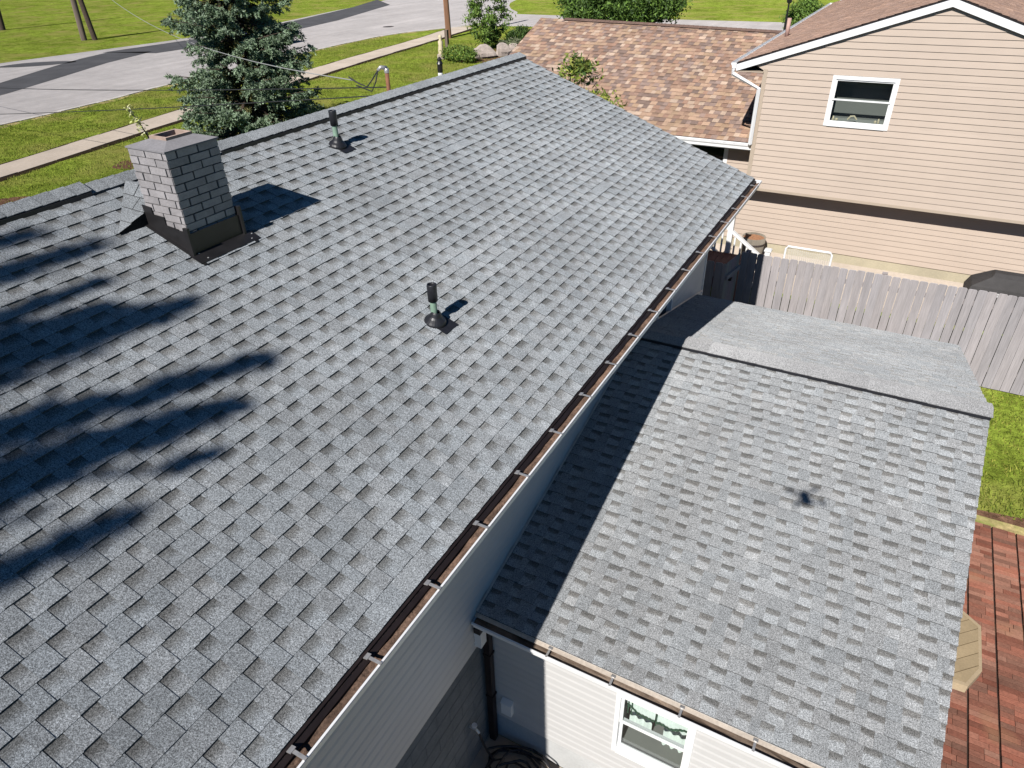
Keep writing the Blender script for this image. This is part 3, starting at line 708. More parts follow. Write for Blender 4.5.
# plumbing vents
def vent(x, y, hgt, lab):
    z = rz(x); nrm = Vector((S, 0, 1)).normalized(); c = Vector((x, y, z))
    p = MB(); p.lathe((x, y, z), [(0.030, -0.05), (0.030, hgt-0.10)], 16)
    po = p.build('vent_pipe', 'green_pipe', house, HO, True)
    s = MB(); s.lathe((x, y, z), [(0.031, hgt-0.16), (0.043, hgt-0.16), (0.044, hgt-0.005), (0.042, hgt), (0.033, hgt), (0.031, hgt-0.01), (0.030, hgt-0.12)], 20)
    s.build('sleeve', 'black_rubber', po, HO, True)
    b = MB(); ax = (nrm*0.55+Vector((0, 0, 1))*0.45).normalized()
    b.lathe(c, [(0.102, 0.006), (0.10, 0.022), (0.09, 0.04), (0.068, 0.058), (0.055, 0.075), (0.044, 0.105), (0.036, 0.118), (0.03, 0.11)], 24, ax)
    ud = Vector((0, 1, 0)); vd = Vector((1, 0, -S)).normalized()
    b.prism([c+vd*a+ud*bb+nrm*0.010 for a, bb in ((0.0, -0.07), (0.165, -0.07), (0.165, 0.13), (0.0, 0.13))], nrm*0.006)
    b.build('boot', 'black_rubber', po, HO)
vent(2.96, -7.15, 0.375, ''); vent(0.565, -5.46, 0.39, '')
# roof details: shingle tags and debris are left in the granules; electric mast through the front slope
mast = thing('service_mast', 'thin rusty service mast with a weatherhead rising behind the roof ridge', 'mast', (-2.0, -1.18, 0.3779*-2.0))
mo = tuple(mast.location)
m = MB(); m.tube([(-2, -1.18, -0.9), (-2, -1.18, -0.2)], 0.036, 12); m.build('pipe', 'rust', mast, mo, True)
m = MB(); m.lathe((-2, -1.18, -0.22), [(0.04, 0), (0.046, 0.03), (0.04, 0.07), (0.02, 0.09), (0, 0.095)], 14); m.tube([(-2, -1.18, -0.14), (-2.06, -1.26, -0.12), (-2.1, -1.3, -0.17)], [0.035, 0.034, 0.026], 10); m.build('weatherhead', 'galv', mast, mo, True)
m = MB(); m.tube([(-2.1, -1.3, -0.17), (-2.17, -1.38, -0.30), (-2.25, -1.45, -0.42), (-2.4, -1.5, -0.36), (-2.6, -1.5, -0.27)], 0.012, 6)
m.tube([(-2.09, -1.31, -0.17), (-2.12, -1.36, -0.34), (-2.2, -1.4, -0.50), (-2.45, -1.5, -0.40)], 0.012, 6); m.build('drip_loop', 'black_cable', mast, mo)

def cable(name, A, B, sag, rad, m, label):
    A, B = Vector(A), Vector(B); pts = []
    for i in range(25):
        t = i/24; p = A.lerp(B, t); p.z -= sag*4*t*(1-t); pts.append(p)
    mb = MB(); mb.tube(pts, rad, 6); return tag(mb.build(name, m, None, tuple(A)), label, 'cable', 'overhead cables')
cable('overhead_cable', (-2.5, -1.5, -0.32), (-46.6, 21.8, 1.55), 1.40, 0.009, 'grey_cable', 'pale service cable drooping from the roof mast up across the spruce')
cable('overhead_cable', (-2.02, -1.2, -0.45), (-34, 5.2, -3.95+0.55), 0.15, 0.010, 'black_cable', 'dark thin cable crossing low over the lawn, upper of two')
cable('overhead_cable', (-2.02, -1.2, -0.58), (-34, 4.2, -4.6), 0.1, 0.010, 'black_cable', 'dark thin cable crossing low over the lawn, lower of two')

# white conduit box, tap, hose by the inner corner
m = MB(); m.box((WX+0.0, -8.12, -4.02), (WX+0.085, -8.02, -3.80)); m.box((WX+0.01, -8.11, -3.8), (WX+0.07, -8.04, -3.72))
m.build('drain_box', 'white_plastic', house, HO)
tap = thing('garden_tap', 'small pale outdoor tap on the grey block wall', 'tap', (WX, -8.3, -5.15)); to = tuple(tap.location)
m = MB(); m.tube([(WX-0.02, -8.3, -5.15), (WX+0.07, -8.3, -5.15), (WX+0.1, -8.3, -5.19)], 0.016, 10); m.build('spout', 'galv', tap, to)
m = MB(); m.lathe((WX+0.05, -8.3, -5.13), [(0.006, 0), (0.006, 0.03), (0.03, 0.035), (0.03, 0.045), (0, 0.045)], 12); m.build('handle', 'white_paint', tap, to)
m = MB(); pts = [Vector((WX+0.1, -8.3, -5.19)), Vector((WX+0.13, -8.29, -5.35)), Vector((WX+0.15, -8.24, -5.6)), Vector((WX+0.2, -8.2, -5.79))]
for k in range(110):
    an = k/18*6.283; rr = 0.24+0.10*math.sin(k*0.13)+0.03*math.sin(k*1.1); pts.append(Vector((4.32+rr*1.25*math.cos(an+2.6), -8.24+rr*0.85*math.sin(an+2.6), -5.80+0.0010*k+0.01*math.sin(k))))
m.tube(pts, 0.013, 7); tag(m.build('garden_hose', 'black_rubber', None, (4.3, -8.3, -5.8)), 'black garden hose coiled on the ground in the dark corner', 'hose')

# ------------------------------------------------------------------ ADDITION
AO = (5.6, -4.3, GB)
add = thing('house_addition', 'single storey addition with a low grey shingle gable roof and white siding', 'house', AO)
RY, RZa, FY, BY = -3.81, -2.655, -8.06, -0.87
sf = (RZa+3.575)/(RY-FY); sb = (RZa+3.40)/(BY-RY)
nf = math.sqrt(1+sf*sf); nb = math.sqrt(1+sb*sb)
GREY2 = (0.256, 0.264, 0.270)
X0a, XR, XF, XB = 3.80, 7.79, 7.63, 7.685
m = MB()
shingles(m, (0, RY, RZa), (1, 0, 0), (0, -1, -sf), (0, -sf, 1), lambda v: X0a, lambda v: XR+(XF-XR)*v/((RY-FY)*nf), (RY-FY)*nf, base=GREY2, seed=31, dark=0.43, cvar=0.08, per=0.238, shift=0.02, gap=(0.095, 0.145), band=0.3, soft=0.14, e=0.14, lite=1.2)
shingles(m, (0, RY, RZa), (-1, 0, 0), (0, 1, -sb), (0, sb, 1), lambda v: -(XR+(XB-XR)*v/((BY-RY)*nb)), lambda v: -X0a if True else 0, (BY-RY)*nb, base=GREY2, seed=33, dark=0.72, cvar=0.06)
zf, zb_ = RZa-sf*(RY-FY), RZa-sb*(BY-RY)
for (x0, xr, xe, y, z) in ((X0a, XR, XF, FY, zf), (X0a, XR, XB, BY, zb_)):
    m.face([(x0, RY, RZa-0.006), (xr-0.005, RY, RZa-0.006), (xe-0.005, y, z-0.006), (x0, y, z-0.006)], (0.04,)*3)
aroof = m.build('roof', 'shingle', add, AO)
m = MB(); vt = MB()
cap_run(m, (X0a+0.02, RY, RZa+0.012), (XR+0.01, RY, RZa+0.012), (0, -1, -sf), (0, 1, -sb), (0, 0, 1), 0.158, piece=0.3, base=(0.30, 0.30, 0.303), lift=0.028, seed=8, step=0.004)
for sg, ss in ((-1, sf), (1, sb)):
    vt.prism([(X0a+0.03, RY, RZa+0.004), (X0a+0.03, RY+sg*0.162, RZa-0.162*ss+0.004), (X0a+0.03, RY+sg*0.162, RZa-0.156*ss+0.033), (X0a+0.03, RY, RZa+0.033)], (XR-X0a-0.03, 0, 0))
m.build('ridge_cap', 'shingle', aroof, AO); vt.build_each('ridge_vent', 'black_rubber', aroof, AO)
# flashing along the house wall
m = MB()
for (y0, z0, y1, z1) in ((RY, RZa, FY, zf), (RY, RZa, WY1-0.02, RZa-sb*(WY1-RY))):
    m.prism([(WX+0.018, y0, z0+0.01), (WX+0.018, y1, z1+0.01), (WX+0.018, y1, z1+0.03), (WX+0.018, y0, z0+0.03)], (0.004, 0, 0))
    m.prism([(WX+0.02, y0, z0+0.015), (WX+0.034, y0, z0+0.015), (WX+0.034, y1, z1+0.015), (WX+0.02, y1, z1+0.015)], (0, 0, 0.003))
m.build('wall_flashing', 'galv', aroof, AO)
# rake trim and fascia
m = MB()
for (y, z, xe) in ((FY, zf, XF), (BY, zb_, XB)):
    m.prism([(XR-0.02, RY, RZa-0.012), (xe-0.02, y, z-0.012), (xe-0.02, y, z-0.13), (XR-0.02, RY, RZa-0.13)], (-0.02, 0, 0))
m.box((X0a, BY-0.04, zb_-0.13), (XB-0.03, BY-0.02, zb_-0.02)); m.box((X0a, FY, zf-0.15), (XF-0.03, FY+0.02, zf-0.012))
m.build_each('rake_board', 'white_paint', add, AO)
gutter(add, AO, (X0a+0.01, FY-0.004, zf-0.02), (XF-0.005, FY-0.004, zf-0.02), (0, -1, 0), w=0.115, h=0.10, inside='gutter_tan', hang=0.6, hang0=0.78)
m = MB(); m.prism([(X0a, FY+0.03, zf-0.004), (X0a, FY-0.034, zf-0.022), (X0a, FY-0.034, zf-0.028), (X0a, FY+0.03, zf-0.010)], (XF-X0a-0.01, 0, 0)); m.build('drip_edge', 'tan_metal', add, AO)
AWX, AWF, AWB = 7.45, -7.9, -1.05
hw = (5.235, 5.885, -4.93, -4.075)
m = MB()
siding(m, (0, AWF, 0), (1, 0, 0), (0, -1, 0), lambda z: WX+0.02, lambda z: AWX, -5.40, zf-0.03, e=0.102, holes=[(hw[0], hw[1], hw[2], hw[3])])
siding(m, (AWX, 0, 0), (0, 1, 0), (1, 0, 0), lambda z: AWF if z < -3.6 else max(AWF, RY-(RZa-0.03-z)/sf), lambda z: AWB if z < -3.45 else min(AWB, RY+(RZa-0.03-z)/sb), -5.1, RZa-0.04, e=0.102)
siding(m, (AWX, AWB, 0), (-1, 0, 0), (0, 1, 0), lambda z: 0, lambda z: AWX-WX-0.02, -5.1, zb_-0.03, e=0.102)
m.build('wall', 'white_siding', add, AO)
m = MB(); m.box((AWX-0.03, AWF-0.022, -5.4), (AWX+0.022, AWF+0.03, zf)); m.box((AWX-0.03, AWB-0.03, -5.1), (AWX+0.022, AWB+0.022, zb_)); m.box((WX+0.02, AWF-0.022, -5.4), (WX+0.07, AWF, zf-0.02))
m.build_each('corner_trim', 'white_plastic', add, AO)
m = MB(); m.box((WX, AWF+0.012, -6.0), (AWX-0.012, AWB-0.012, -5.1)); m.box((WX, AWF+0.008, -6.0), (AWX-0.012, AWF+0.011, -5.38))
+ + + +
From the first line above through the line containing "m.build('drip_loop', 'black_cable', mast, mo)", copy everything exactly, without the pictures.

Keep writing the Blender script for this image. This is part 3, starting at line 708. More parts follow. Write for Blender 4.5.
# plumbing vents
def vent(x, y, hgt, lab):
    z = rz(x); nrm = Vector((S, 0, 1)).normalized(); c = Vector((x, y, z))
    p = MB(); p.lathe((x, y, z), [(0.030, -0.05), (0.030, hgt-0.10)], 16)
    po = p.build('vent_pipe', 'green_pipe', house, HO, True)
    s = MB(); s.lathe((x, y, z), [(0.031, hgt-0.16), (0.043, hgt-0.16), (0.044, hgt-0.005), (0.042, hgt), (0.033, hgt), (0.031, hgt-0.01), (0.030, hgt-0.12)], 20)
    s.build('sleeve', 'black_rubber', po, HO, True)
    b = MB(); ax = (nrm*0.55+Vector((0, 0, 1))*0.45).normalized()
    b.lathe(c, [(0.102, 0.006), (0.10, 0.022), (0.09, 0.04), (0.068, 0.058), (0.055, 0.075), (0.044, 0.105), (0.036, 0.118), (0.03, 0.11)], 24, ax)
    ud = Vector((0, 1, 0)); vd = Vector((1, 0, -S)).normalized()
    b.prism([c+vd*a+ud*bb+nrm*0.010 for a, bb in ((0.0, -0.07), (0.165, -0.07), (0.165, 0.13), (0.0, 0.13))], nrm*0.006)
    b.build('boot', 'black_rubber', po, HO)
vent(2.96, -7.15, 0.375, ''); vent(0.565, -5.46, 0.39, '')
# roof details: shingle tags and debris are left in the granules; electric mast through the front slope
mast = thing('service_mast', 'thin rusty service mast with a weatherhead rising behind the roof ridge', 'mast', (-2.0, -1.18, 0.3779*-2.0))
mo = tuple(mast.location)
m = MB(); m.tube([(-2, -1.18, -0.9), (-2, -1.18, -0.2)], 0.036, 12); m.build('pipe', 'rust', mast, mo, True)
m = MB(); m.lathe((-2, -1.18, -0.22), [(0.04, 0), (0.046, 0.03), (0.04, 0.07), (0.02, 0.09), (0, 0.095)], 14); m.tube([(-2, -1.18, -0.14), (-2.06, -1.26, -0.12), (-2.1, -1.3, -0.17)], [0.035, 0.034, 0.026], 10); m.build('weatherhead', 'galv', mast, mo, True)
m = MB(); m.tube([(-2.1, -1.3, -0.17), (-2.17, -1.38, -0.30), (-2.25, -1.45, -0.42), (-2.4, -1.5, -0.36), (-2.6, -1.5, -0.27)], 0.012, 6)
m.tube([(-2.09, -1.31, -0.17), (-2.12, -1.36, -0.34), (-2.2, -1.4, -0.50), (-2.45, -1.5, -0.40)], 0.012, 6); m.build('drip_loop', 'black_cable', mast, mo)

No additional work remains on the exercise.